Um aparelho de produção e uso simples surge como uma nova alternativa para analisar se bebidas estão ou não contaminadas por nitrito de sódio, produto químico que, se usado incorretamente, é bastante tóxico e pode causar câncer. A ferramenta foi desenvolvida na Universidade Federal de São Carlos (UFSCar), em São Paulo, e utiliza apenas cortiça, material das rolhas de garrafas de vinho, por exemplo, como matéria-prima do sensor.
A ideia dos pesquisadores é que o equipamento possa ser usado em grande escala no futuro.
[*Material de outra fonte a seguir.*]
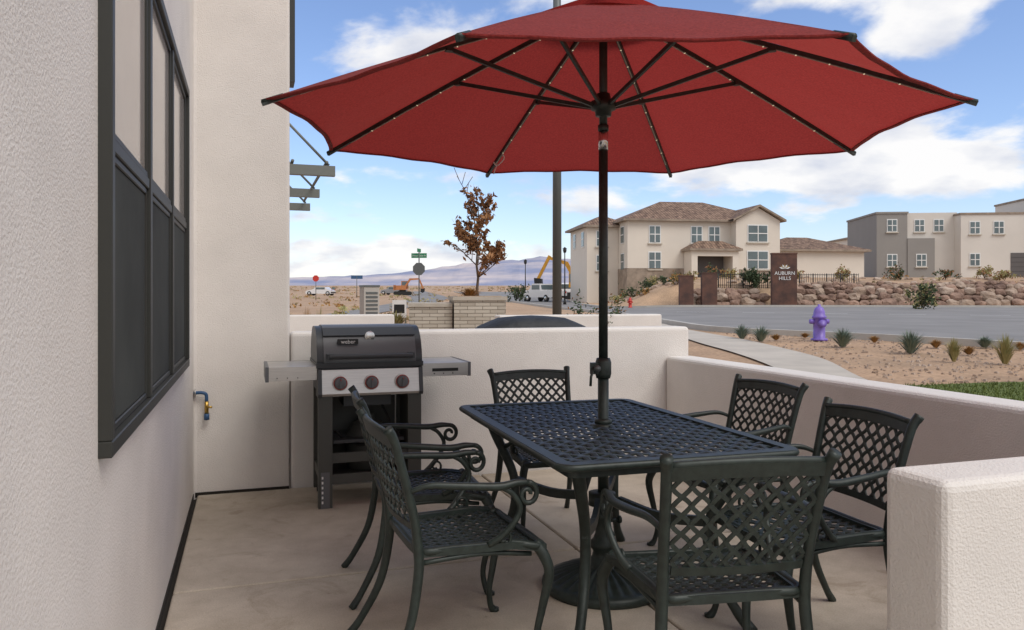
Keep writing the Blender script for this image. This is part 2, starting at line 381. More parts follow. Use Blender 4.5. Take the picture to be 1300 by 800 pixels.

A testagem mais rápida do que as convencionais é importante para evitar intoxicações, já que substâncias como o nitrito de sódio e até mesmo o metanol, causador de contaminações e mortes no mês passado, exigem atualmente exames sofisticados de laboratório para serem identificadas.
No estudo, foram feitas simulações com bebidas como suco de laranja, vinho e água mineral que imitavam a contaminação pelo nitrito de sódio. Comum na indústria alimentícia para dar cor avermelhada a embutidos, além de conservá-los por mais tempo, o composto químico também é útil como antídoto para intoxicações por cianeto. Porém, no Brasil, o uso da substância em bebidas é proibido pela Agência Nacional de Vigilância Sanitária (Anvisa), porque, quando misturado a líquidos, pode ter efeito de veneno no organismo.
Grafeno
A produção do aparelho usa cortiças comuns, queimadas por raios laser. O feixe de luz faz rasgos no material e cria espécies de caminhos; onde há esses trajetos, surge o grafeno, forma cristalina do carbono, capaz de atuar como condutor elétrico. O nitrito de sódio, propenso a reagir eletroquimicamente — ou seja, gerar eletricidade — cria uma carga que é transmitida na superfície da placa. É nesse ponto que o sensor entra em ação: se gerar uma corrente elétrica, é porque a bebida analisada está contaminada.
Aparelhos conectados à placa medem o valor dessa energia e calculam a quantidade de nitrito; quanto mais forte a corrente, maior a concentração do sal tóxico nas bebidas. Ou seja, a cortiça funciona como uma base para reações químicas após ser marcada pelo raio laser.
Antes de entrar em contato com os líquidos, o sensor precisa ser coberto com um spray impermeável e por esmalte de unhas comum, que tampa as áreas "queimadas". Com isso, o líquido todo não se mistura com o grafeno que surgiu na superfície do material, o que mantém sua capacidade como condutor elétrico.
Facilidade
Bruno Janegitz, coordenador da pesquisa e professor da UFSCar, conta que todo o processo até os primeiros resultados relevantes durou cerca de um ano e meio. Embora considere difícil fazer projeções de como seria a aplicação no mercado em geral, Janegitz comenta que o preço de custo do equipamento tende a ser muito baixo, ficando em torno de R$ 5 por unidade. Além disso, ele destaca a facilidade de uso do sistema. "Hoje, nós temos aparelhos bem em conta que também podem ser encaixados nesse sensor de cortiça, o que facilitaria a montagem. Já existem baterias, por exemplo, muito baratas que podem servir como fonte de alimentação e apenas serem conectadas, o que também ajuda no transporte."
O professor Janegitz reforça que, no estudo, publicado na revista Microchimica Acta, não foram usadas bebidas que estão no mercado e muito menos se descobriu produtos comerciais contaminados. "O que temos aqui é um protótipo, que mostrou muito potencial de detectar nitrito. Posteriormente, esses sensores de rolha até podem, sim, ser usados em testagens reais, já que o aparelho constatou a substância muito bem."
O identificador de nitrito de sódio à base de cortiça é um dos aparelhos feitos com produtos naturais pelo laboratório comandado por Bruno Janegitz. A equipe da UFSCar também pesquisa equipamentos produzidos com folhas de diversas espécies de árvores, que passam por processos semelhantes de gravação a laser e se tornam caminhos elétricos capazes de perceber substâncias.